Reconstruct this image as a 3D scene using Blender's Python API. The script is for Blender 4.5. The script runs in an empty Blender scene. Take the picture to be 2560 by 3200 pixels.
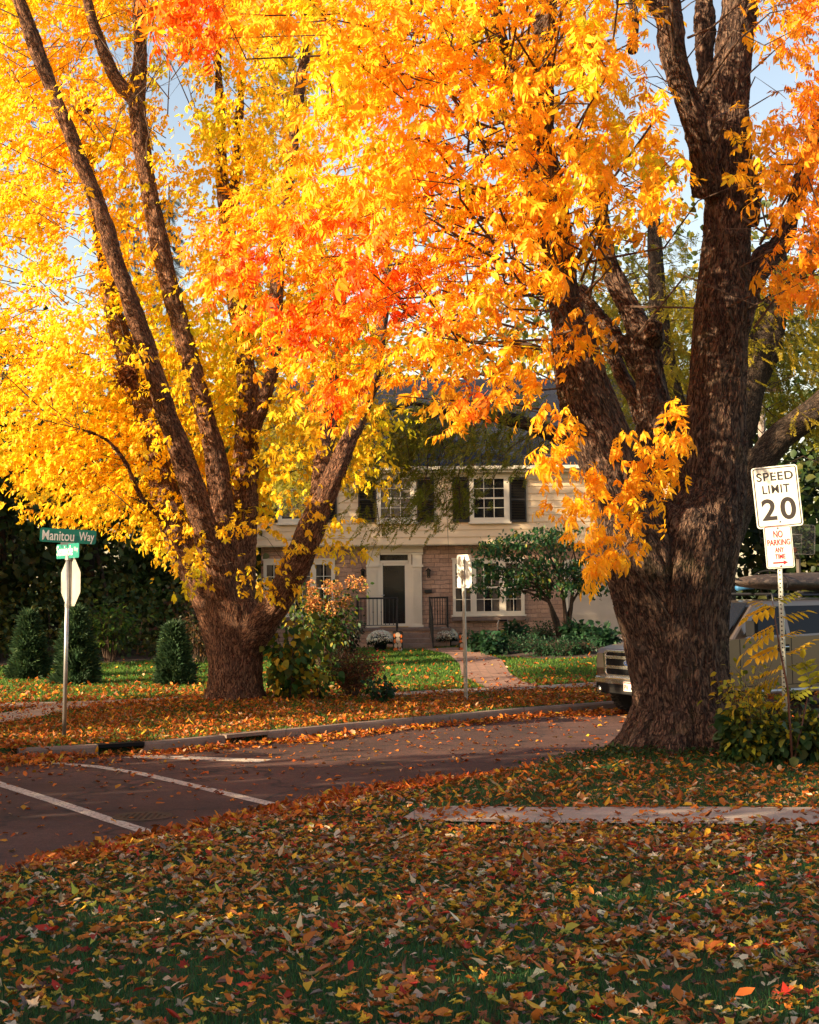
import bpy, math
import numpy as np
from mathutils import Vector, Matrix

# ------------------------------------------------------------------ camera, sky, sun, exposure
SC = bpy.context.scene
COL = SC.collection
F = 4760.0; PPX = 1280.0; PPY = 1280.0          # focal length and principal point, in pixels of the 2560x3200 photograph
PITCH = math.radians(6.4); ROLL = math.radians(0.6)
EYE = np.array([0.0, 0.0, 2.34])
_f = np.array([0, math.cos(PITCH), math.sin(PITCH)])
_u0 = np.array([0, -math.sin(PITCH), math.cos(PITCH)]); _r0 = np.array([1.0, 0, 0])
_u = _u0 * math.cos(ROLL) + _r0 * math.sin(ROLL)
_r = _r0 * math.cos(ROLL) - _u0 * math.sin(ROLL)
cd = bpy.data.cameras.new('camera'); cam = bpy.data.objects.new('camera', cd); COL.objects.link(cam)
cam.matrix_world = Matrix(((_r[0], _u[0], -_f[0], EYE[0]), (_r[1], _u[1], -_f[1], EYE[1]), (_r[2], _u[2], -_f[2], EYE[2]), (0, 0, 0, 1)))
cd.sensor_fit = 'HORIZONTAL'; cd.sensor_width = 24.0; cd.lens = F / 2560 * 24.0
cd.shift_y = -320 / 2560; cd.clip_start = 0.1; cd.clip_end = 2000
SC.camera = cam

SUN_EL = math.radians(19.0)
SUN_DIR = np.array([-0.906, -0.423]); SUN_DIR = SUN_DIR / np.linalg.norm(SUN_DIR)     # horizontal direction towards the sun
w = bpy.data.worlds.new("World"); SC.world = w; w.use_nodes = True
nt = w.node_tree; bg = nt.nodes['Background']
sky = nt.nodes.new('ShaderNodeTexSky'); sky.sky_type = 'NISHITA'; sky.sun_disc = False
sky.sun_elevation = SUN_EL; sky.sun_rotation = math.atan2(SUN_DIR[0], SUN_DIR[1])
sky.air_density = 1.0; sky.dust_density = 1.0; sky.ozone_density = 1.0
tint = nt.nodes.new('ShaderNodeMix'); tint.data_type = 'RGBA'; tint.blend_type = 'MULTIPLY'
tint.inputs[0].default_value = 1.0; tint.inputs[7].default_value = (1.15, 0.94, 0.79, 1)
nt.links.new(sky.outputs[0], tint.inputs[6]); nt.links.new(tint.outputs[2], bg.inputs[0])
bg.inputs[1].default_value = 0.108
sl = bpy.data.lights.new('sun', 'SUN'); sl.energy = 5.0; sl.angle = math.radians(0.5); sl.color = (1.0, 0.80, 0.52)
so = bpy.data.objects.new('sun', sl); COL.objects.link(so)
_s = Vector((SUN_DIR[0] * math.cos(SUN_EL), SUN_DIR[1] * math.cos(SUN_EL), math.sin(SUN_EL)))
so.rotation_euler = _s.to_track_quat('Z', 'Y').to_euler(); so.location = (-30, -10, 25)
SC.view_settings.view_transform = 'Standard'; SC.view_settings.look = 'None'
SC.view_settings.exposure = 1.55; SC.view_settings.gamma = 1
SC.cycles.use_denoising = True
SC.cycles.max_bounces = 8; SC.cycles.transparent_max_bounces = 8

# ------------------------------------------------------------------ helpers
rng = np.random.default_rng(11)

def ray(px, py):
    return _r * ((px - PPX) / F) + _u * (-(py - PPY) / F) + _f
def P(px, py, Y):                                  # the world point at distance Y seen at a pixel
    d = ray(px, py); return EYE + d * (Y / d[1])
def G(px, py, z=0.0):                              # the ground point at height z seen at a pixel
    d = ray(px, py); return EYE + d * ((z - EYE[2]) / d[2])
def PX(X, Y, Z):
    d = np.array([X, Y, Z], float) - EYE; k = d @ _f
    return PPX + F * (d @ _r) / k, PPY - F * (d @ _u) / k

def tag(o, label=None, cat=None, group=None, kind=None):
    if label: o['label'] = label
    if cat: o['category'] = cat
    if group: o['group'] = group
    if kind: o['kind'] = kind
    return o
def empty(name, loc=(0, 0, 0), rz=0.0, parent=None):
    o = bpy.data.objects.new(name, None); COL.objects.link(o); o.empty_display_size = 0.2
    o.location = loc; o.rotation_euler = (0, 0, rz); o.parent = parent
    return o
def link_mesh(name, me, mat=None, parent=None):
    o = bpy.data.objects.new(name, me); COL.objects.link(o); o.parent = parent
    if mat: me.materials.append(mat)
    return o

class MB:
    """Collects shapes into ONE mesh."""
    def __init__(s): s.v = []; s.f = []; s.n = 0
    def add(s, vs, fs):
        b = s.n; s.v += [tuple(map(float, v)) for v in vs]; s.n = len(s.v); s.f += [tuple(b + i for i in f) for f in fs]; return s
    def box(s, x0, x1, y0, y1, z0, z1):
        return s.add([(x0, y0, z0), (x1, y0, z0), (x1, y1, z0), (x0, y1, z0), (x0, y0, z1), (x1, y0, z1), (x1, y1, z1), (x0, y1, z1)],
                     [(0, 3, 2, 1), (4, 5, 6, 7), (0, 1, 5, 4), (1, 2, 6, 5), (2, 3, 7, 6), (3, 0, 4, 7)])
    def prism(s, poly, axis, a0, a1):              # a 2-D outline extruded along an axis
        n = len(poly); k = 'xyz'.index(axis)
        def mk(p, a):
            q = list(p); q.insert(k, a); return q
        s.add([mk(p, a0) for p in poly] + [mk(p, a1) for p in poly],
              [tuple(range(n))[::-1], tuple(range(n, 2 * n))] + [(i, (i + 1) % n, n + (i + 1) % n, n + i) for i in range(n)])
        return s
    def tube(s, pts, rad, n=8, caps=True):
        pts = [np.array(p, float) for p in pts]; m = len(pts)
        rad = [rad] * m if np.isscalar(rad) else rad
        rings = []; ref = None
        for i in range(m):
            t = pts[min(i + 1, m - 1)] - pts[max(i - 1, 0)]; t = t / (np.linalg.norm(t) + 1e-9)
            if ref is None:
                ref = np.array([1.0, 0, 0]) if abs(t[0]) < 0.9 else np.array([0, 1.0, 0])
            a = ref - t * (ref @ t); a /= np.linalg.norm(a) + 1e-9; b = np.cross(t, a); ref = a
            rings.append([pts[i] + rad[i] * (a * math.cos(q) + b * math.sin(q)) for q in np.linspace(0, 2 * math.pi, n, endpoint=False)])
        vs = [v for r_ in rings for v in r_]
        fs = [(i * n + j, i * n + (j + 1) % n, (i + 1) * n + (j + 1) % n, (i + 1) * n + j) for i in range(m - 1) for j in range(n)]
        if caps: fs += [tuple(range(n))[::-1], tuple(range((m - 1) * n, m * n))]
        return s.add(vs, fs)
    def lathe(s, prof, c=(0, 0, 0), n=16, axis='z'):
        vs = []; m = len(prof)
        for (r, h) in prof:
            for q in np.linspace(0, 2 * math.pi, n, endpoint=False):
                a, b = r * math.cos(q), r * math.sin(q)
                v = (a, b, h) if axis == 'z' else ((a, h, b) if axis == 'y' else (h, a, b))
                vs.append((v[0] + c[0], v[1] + c[1], v[2] + c[2]))
        fs = [(i * n + j, i * n + (j + 1) % n, (i + 1) * n + (j + 1) % n, (i + 1) * n + j) for i in range(m - 1) for j in range(n)]
        fs += [tuple(range(n))[::-1], tuple(range((m - 1) * n, m * n))]
        return s.add(vs, fs)
    def build(s, name, mat, parent=None, smooth=False, bevel=0.0):
        me = bpy.data.meshes.new(name); me.from_pydata(s.v, [], s.f); me.update()
        if smooth: me.polygons.foreach_set('use_smooth', [True] * len(me.polygons))
        o = link_mesh(name, me, mat, parent)
        if bevel:
            b = o.modifiers.new('bevel', 'BEVEL'); b.width = bevel; b.segments = 2; b.limit_method = 'ANGLE'
        return o

def np_mesh(name, V, quads=None, tris=None, col=None, mat=None, parent=None, smooth=False):
    """A large mesh straight from arrays; col: one RGB per vertex."""
    me = bpy.data.meshes.new(name)
    parts = []; sizes = []
    for arr, k in ((quads, 4), (tris, 3)):
        if arr is not None and len(arr): parts.append(np.asarray(arr, np.int32).ravel()); sizes.append(np.full(len(arr), k, np.int32))
    loops = np.concatenate(parts); sizes = np.concatenate(sizes)
    me.vertices.add(len(V)); me.vertices.foreach_set('co', np.asarray(V, np.float32).ravel())
    me.loops.add(len(loops)); me.loops.foreach_set('vertex_index', loops)
    me.polygons.add(len(sizes)); me.polygons.foreach_set('loop_start', np.concatenate(([0], np.cumsum(sizes)[:-1])).astype(np.int32))
    me.update(calc_edges=True)
    if smooth: me.polygons.foreach_set('use_smooth', np.ones(len(sizes), bool))
    if col is not None:
        a = me.attributes.new('col', 'FLOAT_COLOR', 'POINT')
        c4 = np.ones((len(V), 4), np.float32); c4[:, :3] = col; a.data.foreach_set('color', c4.ravel())
    me.validate()
    return link_mesh(name, me, mat, parent)

def unit(a): return a / (np.linalg.norm(a, axis=-1, keepdims=True) + 1e-9)
def frames(X, up):
    X = unit(X); Y = unit(np.cross(up, X)); Z = np.cross(X, Y)
    return np.stack([X, Y, Z], axis=-1)            # columns are the local axes
def scatter(tmpl, pos, R, scale, col, curl=None, rough=0.0):
    """tmpl = (verts, quads, tris); returns world verts, quads, tris, colours for N copies."""
    tv, tq, tt = tmpl; N = len(pos); V = len(tv)
    L = np.repeat(tv[None], N, 0)
    if curl is not None:
        L = L.copy(); L[:, :, 2] += curl[:, :1] * L[:, :, 0] ** 2 + curl[:, 1:2] * L[:, :, 1] ** 2
    if rough: L = L + rng.normal(0, rough, L.shape)
    W = np.einsum('nij,nvj->nvi', R, L * np.reshape(scale, (N, 1, 1))) + pos[:, None]
    off = (np.arange(N) * V)[:, None, None]
    q = (np.asarray(tq, int)[None] + off).reshape(-1, 4) if len(tq) else np.zeros((0, 4), int)
    t = (np.asarray(tt, int)[None] + off).reshape(-1, 3) if len(tt) else np.zeros((0, 3), int)
    return W.reshape(-1, 3), q, t, np.repeat(col, V, 0)
def join(parts):
    Vs = []; qs = []; ts = []; cs = []; b = 0
    for (v, q, t, c) in parts:
        Vs.append(v); qs.append(q + b); ts.append(t + b); cs.append(c); b += len(v)
    return np.concatenate(Vs), np.concatenate(qs), np.concatenate(ts), np.concatenate(cs)

def vnoise(p, seed=0):
    """value noise, p (N,3)"""
    p = np.asarray(p, float); i = np.floor(p).astype(np.int64); f = p - i; f = f * f * (3 - 2 * f); out = 0
    for dx in (0, 1):
        for dy in (0, 1):
            for dz in (0, 1):
                h = (i[:, 0] + dx) * 374761393 + (i[:, 1] + dy) * 668265263 + (i[:, 2] + dz) * 2147483647 + seed * 974711
                h = (h ^ (h >> 13)) * 1274126177; h = (h ^ (h >> 16)) & 0xffff
                wt = (f[:, 0] if dx else 1 - f[:, 0]) * (f[:, 1] if dy else 1 - f[:, 1]) * (f[:, 2] if dz else 1 - f[:, 2])
                out = out + wt * h / 65535.0
    return out
def in_poly(x, y, poly):
    x = np.asarray(x, float); y = np.asarray(y, float); c = np.zeros(x.shape, bool); n = len(poly)
    for i in range(n):
        x0, y0 = poly[i]; x1, y1 = poly[i - 1]
        c ^= ((y0 > y) != (y1 > y)) & (x < (x1 - x0) * (y - y0) / ((y1 - y0) or 1e-9) + x0)
    return c
def dist_line(x, y, line):
    d = np.full(np.shape(x), 1e9)
    for (a, b) in zip(line[:-1], line[1:]):
        ax, ay = a; ux, uy = b[0] - ax, b[1] - ay; L2 = ux * ux + uy * uy + 1e-12
        t = np.clip(((x - ax) * ux + (y - ay) * uy) / L2, 0, 1)
        d = np.minimum(d, np.hypot(x - ax - t * ux, y - ay - t * uy))
    return d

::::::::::

• [Required work]:
Leave out the pictures, then repeat the listing above exactly from its first line to the line with "from mathutils import Vector, Matrix", inclusive.

• [Reply]:
Reconstruct this image as a 3D scene using Blender's Python API. The script is for Blender 4.5. The script runs in an empty Blender scene. Take the picture to be 2560 by 3200 pixels.
import bpy, math
import numpy as np
from mathutils import Vector, Matrix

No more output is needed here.